[TO DO]
Print each of the entries exactly, leaving nothing out.

[ENTRIES PROVIDED]
● ● ● ● ●
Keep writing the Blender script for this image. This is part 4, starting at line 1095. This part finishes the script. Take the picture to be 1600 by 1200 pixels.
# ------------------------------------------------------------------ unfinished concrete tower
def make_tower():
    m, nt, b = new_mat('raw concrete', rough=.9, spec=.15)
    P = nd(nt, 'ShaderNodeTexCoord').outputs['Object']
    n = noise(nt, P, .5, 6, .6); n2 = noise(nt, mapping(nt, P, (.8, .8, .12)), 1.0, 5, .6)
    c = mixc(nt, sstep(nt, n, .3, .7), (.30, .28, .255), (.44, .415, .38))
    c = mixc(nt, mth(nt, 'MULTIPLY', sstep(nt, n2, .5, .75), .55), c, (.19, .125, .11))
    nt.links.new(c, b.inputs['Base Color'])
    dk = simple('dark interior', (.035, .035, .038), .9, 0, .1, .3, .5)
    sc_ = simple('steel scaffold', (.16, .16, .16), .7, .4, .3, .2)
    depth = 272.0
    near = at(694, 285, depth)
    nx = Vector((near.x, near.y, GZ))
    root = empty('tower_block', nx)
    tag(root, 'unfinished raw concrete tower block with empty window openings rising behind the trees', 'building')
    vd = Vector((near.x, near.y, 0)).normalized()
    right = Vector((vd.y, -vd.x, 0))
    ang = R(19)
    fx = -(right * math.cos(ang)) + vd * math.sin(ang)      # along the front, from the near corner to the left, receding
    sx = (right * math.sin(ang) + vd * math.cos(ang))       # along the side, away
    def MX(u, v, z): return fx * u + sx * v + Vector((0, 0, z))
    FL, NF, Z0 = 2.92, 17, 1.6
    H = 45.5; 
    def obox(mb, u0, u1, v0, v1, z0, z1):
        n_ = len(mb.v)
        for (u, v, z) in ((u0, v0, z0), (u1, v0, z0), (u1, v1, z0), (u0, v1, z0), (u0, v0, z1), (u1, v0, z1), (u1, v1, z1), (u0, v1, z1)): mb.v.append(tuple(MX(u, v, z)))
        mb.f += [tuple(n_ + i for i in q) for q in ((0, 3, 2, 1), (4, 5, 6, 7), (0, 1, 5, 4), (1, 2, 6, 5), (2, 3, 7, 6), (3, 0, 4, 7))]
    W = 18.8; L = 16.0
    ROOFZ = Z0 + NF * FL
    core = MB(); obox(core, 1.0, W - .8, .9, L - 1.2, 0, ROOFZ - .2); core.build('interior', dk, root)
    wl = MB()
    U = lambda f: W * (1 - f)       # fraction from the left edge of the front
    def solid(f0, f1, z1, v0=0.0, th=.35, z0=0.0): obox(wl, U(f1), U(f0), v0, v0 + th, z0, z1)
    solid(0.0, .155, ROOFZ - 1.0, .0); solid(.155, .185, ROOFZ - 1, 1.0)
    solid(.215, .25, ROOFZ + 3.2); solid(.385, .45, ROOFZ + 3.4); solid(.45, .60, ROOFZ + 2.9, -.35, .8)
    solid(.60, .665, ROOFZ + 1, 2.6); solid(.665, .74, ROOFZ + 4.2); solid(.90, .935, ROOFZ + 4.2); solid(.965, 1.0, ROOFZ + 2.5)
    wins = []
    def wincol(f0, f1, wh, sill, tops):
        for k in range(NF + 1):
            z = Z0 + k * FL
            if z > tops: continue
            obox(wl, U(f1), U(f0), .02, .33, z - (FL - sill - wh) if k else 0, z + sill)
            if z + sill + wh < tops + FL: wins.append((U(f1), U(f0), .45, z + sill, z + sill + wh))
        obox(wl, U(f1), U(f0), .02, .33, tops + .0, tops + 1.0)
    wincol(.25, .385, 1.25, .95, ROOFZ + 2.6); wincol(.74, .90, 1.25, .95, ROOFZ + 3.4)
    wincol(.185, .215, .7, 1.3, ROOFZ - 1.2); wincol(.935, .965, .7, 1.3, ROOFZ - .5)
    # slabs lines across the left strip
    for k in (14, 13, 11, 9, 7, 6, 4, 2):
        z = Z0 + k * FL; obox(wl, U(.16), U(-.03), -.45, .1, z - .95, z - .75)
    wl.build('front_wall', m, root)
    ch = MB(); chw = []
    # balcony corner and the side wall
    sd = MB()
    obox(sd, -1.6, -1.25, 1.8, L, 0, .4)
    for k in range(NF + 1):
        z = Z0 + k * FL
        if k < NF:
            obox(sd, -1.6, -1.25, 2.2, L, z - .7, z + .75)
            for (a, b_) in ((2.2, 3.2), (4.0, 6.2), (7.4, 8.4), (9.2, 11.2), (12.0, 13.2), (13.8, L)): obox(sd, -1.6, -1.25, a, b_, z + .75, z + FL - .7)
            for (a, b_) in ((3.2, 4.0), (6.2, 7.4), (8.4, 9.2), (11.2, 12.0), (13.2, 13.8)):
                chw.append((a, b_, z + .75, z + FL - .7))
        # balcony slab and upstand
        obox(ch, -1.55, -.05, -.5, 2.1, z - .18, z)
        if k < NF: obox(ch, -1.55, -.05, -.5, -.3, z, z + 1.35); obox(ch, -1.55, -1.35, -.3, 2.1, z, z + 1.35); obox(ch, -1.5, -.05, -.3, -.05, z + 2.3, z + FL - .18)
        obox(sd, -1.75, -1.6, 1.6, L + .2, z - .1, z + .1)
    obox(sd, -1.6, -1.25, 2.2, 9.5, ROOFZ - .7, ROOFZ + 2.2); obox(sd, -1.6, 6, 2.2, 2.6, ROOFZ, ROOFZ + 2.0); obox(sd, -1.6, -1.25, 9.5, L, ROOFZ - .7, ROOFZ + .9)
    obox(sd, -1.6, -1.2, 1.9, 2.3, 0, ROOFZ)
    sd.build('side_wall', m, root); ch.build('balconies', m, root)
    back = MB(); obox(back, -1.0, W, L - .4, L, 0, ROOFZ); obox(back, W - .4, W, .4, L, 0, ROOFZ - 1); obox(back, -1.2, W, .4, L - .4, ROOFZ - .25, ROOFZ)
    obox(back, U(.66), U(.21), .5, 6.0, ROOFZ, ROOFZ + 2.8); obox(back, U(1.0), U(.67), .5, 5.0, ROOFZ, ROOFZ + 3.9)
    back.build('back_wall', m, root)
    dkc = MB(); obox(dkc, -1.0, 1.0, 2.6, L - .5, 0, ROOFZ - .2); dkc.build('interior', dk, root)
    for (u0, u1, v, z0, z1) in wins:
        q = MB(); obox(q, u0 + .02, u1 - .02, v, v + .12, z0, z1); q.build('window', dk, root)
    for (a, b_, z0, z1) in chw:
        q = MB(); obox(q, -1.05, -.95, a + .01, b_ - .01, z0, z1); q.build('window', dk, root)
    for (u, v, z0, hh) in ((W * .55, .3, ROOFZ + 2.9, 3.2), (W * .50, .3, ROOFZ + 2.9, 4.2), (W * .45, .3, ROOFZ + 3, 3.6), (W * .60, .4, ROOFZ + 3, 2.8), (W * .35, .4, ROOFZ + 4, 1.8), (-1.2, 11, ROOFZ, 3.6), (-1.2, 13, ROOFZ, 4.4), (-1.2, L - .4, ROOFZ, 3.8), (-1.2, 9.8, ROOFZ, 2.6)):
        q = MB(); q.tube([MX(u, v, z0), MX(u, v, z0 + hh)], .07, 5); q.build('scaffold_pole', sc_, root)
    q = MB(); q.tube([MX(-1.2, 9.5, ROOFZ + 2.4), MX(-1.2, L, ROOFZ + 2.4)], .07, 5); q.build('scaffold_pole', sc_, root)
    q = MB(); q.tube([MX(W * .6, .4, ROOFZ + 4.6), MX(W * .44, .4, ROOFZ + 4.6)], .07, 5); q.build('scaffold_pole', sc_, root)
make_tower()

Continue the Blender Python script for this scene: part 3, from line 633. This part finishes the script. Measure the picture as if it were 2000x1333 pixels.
● ● ● ● ●
[EXPECTED OUTPUT]
Keep writing the Blender script for this image. This is part 4, starting at line 1095. This part finishes the script. Take the picture to be 1600 by 1200 pixels.
# ------------------------------------------------------------------ unfinished concrete tower
def make_tower():
    m, nt, b = new_mat('raw concrete', rough=.9, spec=.15)
    P = nd(nt, 'ShaderNodeTexCoord').outputs['Object']
    n = noise(nt, P, .5, 6, .6); n2 = noise(nt, mapping(nt, P, (.8, .8, .12)), 1.0, 5, .6)
    c = mixc(nt, sstep(nt, n, .3, .7), (.30, .28, .255), (.44, .415, .38))
    c = mixc(nt, mth(nt, 'MULTIPLY', sstep(nt, n2, .5, .75), .55), c, (.19, .125, .11))
    nt.links.new(c, b.inputs['Base Color'])
    dk = simple('dark interior', (.035, .035, .038), .9, 0, .1, .3, .5)
    sc_ = simple('steel scaffold', (.16, .16, .16), .7, .4, .3, .2)
    depth = 272.0
    near = at(694, 285, depth)
    nx = Vector((near.x, near.y, GZ))
    root = empty('tower_block', nx)
    tag(root, 'unfinished raw concrete tower block with empty window openings rising behind the trees', 'building')
    vd = Vector((near.x, near.y, 0)).normalized()
    right = Vector((vd.y, -vd.x, 0))
    ang = R(19)
    fx = -(right * math.cos(ang)) + vd * math.sin(ang)      # along the front, from the near corner to the left, receding
    sx = (right * math.sin(ang) + vd * math.cos(ang))       # along the side, away
    def MX(u, v, z): return fx * u + sx * v + Vector((0, 0, z))
    FL, NF, Z0 = 2.92, 17, 1.6
    H = 45.5; 
    def obox(mb, u0, u1, v0, v1, z0, z1):
        n_ = len(mb.v)
        for (u, v, z) in ((u0, v0, z0), (u1, v0, z0), (u1, v1, z0), (u0, v1, z0), (u0, v0, z1), (u1, v0, z1), (u1, v1, z1), (u0, v1, z1)): mb.v.append(tuple(MX(u, v, z)))
        mb.f += [tuple(n_ + i for i in q) for q in ((0, 3, 2, 1), (4, 5, 6, 7), (0, 1, 5, 4), (1, 2, 6, 5), (2, 3, 7, 6), (3, 0, 4, 7))]
    W = 18.8; L = 16.0
    ROOFZ = Z0 + NF * FL
    core = MB(); obox(core, 1.0, W - .8, .9, L - 1.2, 0, ROOFZ - .2); core.build('interior', dk, root)
    wl = MB()
    U = lambda f: W * (1 - f)       # fraction from the left edge of the front
    def solid(f0, f1, z1, v0=0.0, th=.35, z0=0.0): obox(wl, U(f1), U(f0), v0, v0 + th, z0, z1)
    solid(0.0, .155, ROOFZ - 1.0, .0); solid(.155, .185, ROOFZ - 1, 1.0)
    solid(.215, .25, ROOFZ + 3.2); solid(.385, .45, ROOFZ + 3.4); solid(.45, .60, ROOFZ + 2.9, -.35, .8)
    solid(.60, .665, ROOFZ + 1, 2.6); solid(.665, .74, ROOFZ + 4.2); solid(.90, .935, ROOFZ + 4.2); solid(.965, 1.0, ROOFZ + 2.5)
    wins = []
    def wincol(f0, f1, wh, sill, tops):
        for k in range(NF + 1):
            z = Z0 + k * FL
            if z > tops: continue
            obox(wl, U(f1), U(f0), .02, .33, z - (FL - sill - wh) if k else 0, z + sill)
            if z + sill + wh < tops + FL: wins.append((U(f1), U(f0), .45, z + sill, z + sill + wh))
        obox(wl, U(f1), U(f0), .02, .33, tops + .0, tops + 1.0)
    wincol(.25, .385, 1.25, .95, ROOFZ + 2.6); wincol(.74, .90, 1.25, .95, ROOFZ + 3.4)
    wincol(.185, .215, .7, 1.3, ROOFZ - 1.2); wincol(.935, .965, .7, 1.3, ROOFZ - .5)
    # slabs lines across the left strip
    for k in (14, 13, 11, 9, 7, 6, 4, 2):
        z = Z0 + k * FL; obox(wl, U(.16), U(-.03), -.45, .1, z - .95, z - .75)
    wl.build('front_wall', m, root)
    ch = MB(); chw = []
    # balcony corner and the side wall
    sd = MB()
    obox(sd, -1.6, -1.25, 1.8, L, 0, .4)
    for k in range(NF + 1):
        z = Z0 + k * FL
        if k < NF:
            obox(sd, -1.6, -1.25, 2.2, L, z - .7, z + .75)
            for (a, b_) in ((2.2, 3.2), (4.0, 6.2), (7.4, 8.4), (9.2, 11.2), (12.0, 13.2), (13.8, L)): obox(sd, -1.6, -1.25, a, b_, z + .75, z + FL - .7)
            for (a, b_) in ((3.2, 4.0), (6.2, 7.4), (8.4, 9.2), (11.2, 12.0), (13.2, 13.8)):
                chw.append((a, b_, z + .75, z + FL - .7))
        # balcony slab and upstand
        obox(ch, -1.55, -.05, -.5, 2.1, z - .18, z)
        if k < NF: obox(ch, -1.55, -.05, -.5, -.3, z, z + 1.35); obox(ch, -1.55, -1.35, -.3, 2.1, z, z + 1.35); obox(ch, -1.5, -.05, -.3, -.05, z + 2.3, z + FL - .18)
        obox(sd, -1.75, -1.6, 1.6, L + .2, z - .1, z + .1)
    obox(sd, -1.6, -1.25, 2.2, 9.5, ROOFZ - .7, ROOFZ + 2.2); obox(sd, -1.6, 6, 2.2, 2.6, ROOFZ, ROOFZ + 2.0); obox(sd, -1.6, -1.25, 9.5, L, ROOFZ - .7, ROOFZ + .9)
    obox(sd, -1.6, -1.2, 1.9, 2.3, 0, ROOFZ)
    sd.build('side_wall', m, root); ch.build('balconies', m, root)
    back = MB(); obox(back, -1.0, W, L - .4, L, 0, ROOFZ); obox(back, W - .4, W, .4, L, 0, ROOFZ - 1); obox(back, -1.2, W, .4, L - .4, ROOFZ - .25, ROOFZ)
    obox(back, U(.66), U(.21), .5, 6.0, ROOFZ, ROOFZ + 2.8); obox(back, U(1.0), U(.67), .5, 5.0, ROOFZ, ROOFZ + 3.9)
    back.build('back_wall', m, root)
    dkc = MB(); obox(dkc, -1.0, 1.0, 2.6, L - .5, 0, ROOFZ - .2); dkc.build('interior', dk, root)
    for (u0, u1, v, z0, z1) in wins:
        q = MB(); obox(q, u0 + .02, u1 - .02, v, v + .12, z0, z1); q.build('window', dk, root)
    for (a, b_, z0, z1) in chw:
        q = MB(); obox(q, -1.05, -.95, a + .01, b_ - .01, z0, z1); q.build('window', dk, root)
    for (u, v, z0, hh) in ((W * .55, .3, ROOFZ + 2.9, 3.2), (W * .50, .3, ROOFZ + 2.9, 4.2), (W * .45, .3, ROOFZ + 3, 3.6), (W * .60, .4, ROOFZ + 3, 2.8), (W * .35, .4, ROOFZ + 4, 1.8), (-1.2, 11, ROOFZ, 3.6), (-1.2, 13, ROOFZ, 4.4), (-1.2, L - .4, ROOFZ, 3.8), (-1.2, 9.8, ROOFZ, 2.6)):
        q = MB(); q.tube([MX(u, v, z0), MX(u, v, z0 + hh)], .07, 5); q.build('scaffold_pole', sc_, root)
    q = MB(); q.tube([MX(-1.2, 9.5, ROOFZ + 2.4), MX(-1.2, L, ROOFZ + 2.4)], .07, 5); q.build('scaffold_pole', sc_, root)
    q = MB(); q.tube([MX(W * .6, .4, ROOFZ + 4.6), MX(W * .44, .4, ROOFZ + 4.6)], .07, 5); q.build('scaffold_pole', sc_, root)
make_tower()

Continue the Blender Python script for this scene: part 3, from line 633. This part finishes the script. Measure the picture as if it were 2000x1333 pixels.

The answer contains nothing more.